### What is asked
The entire listing is to be repeated verbatim.
★ ★ ★ ★ ★ ★ ★
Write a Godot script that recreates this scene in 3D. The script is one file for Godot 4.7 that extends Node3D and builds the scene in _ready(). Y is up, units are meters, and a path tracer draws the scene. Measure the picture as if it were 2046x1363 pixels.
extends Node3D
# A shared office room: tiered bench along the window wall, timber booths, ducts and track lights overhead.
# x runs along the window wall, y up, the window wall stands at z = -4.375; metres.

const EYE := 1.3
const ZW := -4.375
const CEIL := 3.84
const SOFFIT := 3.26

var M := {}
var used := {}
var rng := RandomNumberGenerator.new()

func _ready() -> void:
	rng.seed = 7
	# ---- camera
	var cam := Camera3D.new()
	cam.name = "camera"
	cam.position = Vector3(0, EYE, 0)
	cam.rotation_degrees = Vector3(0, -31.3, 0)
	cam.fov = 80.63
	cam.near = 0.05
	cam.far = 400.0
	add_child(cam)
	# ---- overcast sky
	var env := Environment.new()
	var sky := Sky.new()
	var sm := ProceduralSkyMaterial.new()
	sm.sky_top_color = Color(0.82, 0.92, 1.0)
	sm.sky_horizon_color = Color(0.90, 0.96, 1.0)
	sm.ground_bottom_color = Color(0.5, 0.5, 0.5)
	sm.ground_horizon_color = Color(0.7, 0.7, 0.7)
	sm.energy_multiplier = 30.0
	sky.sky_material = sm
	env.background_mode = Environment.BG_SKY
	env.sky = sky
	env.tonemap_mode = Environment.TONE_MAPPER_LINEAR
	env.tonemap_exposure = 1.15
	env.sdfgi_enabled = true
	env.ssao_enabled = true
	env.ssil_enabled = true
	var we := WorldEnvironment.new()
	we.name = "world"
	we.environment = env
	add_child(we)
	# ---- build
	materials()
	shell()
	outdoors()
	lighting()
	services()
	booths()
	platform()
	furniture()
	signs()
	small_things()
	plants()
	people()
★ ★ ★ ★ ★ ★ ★
### Completed exercise
Write a Godot script that recreates this scene in 3D. The script is one file for Godot 4.7 that extends Node3D and builds the scene in _ready(). Y is up, units are meters, and a path tracer draws the scene. Measure the picture as if it were 2046x1363 pixels.
extends Node3D
# A shared office room: tiered bench along the window wall, timber booths, ducts and track lights overhead.
# x runs along the window wall, y up, the window wall stands at z = -4.375; metres.

const EYE := 1.3
const ZW := -4.375
const CEIL := 3.84
const SOFFIT := 3.26

var M := {}
var used := {}
var rng := RandomNumberGenerator.new()

func _ready() -> void:
	rng.seed = 7
	# ---- camera
	var cam := Camera3D.new()
	cam.name = "camera"
	cam.position = Vector3(0, EYE, 0)
	cam.rotation_degrees = Vector3(0, -31.3, 0)
	cam.fov = 80.63
	cam.near = 0.05
	cam.far = 400.0
	add_child(cam)
	# ---- overcast sky
	var env := Environment.new()
	var sky := Sky.new()
	var sm := ProceduralSkyMaterial.new()
	sm.sky_top_color = Color(0.82, 0.92, 1.0)
	sm.sky_horizon_color = Color(0.90, 0.96, 1.0)
	sm.ground_bottom_color = Color(0.5, 0.5, 0.5)
	sm.ground_horizon_color = Color(0.7, 0.7, 0.7)
	sm.energy_multiplier = 30.0
	sky.sky_material = sm
	env.background_mode = Environment.BG_SKY
	env.sky = sky
	env.tonemap_mode = Environment.TONE_MAPPER_LINEAR
	env.tonemap_exposure = 1.15
	env.sdfgi_enabled = true
	env.ssao_enabled = true
	env.ssil_enabled = true
	var we := WorldEnvironment.new()
	we.name = "world"
	we.environment = env
	add_child(we)
	# ---- build
	materials()
	shell()
	outdoors()
	lighting()
	services()
	booths()
	platform()
	furniture()
	signs()
	small_things()
	plants()
	people()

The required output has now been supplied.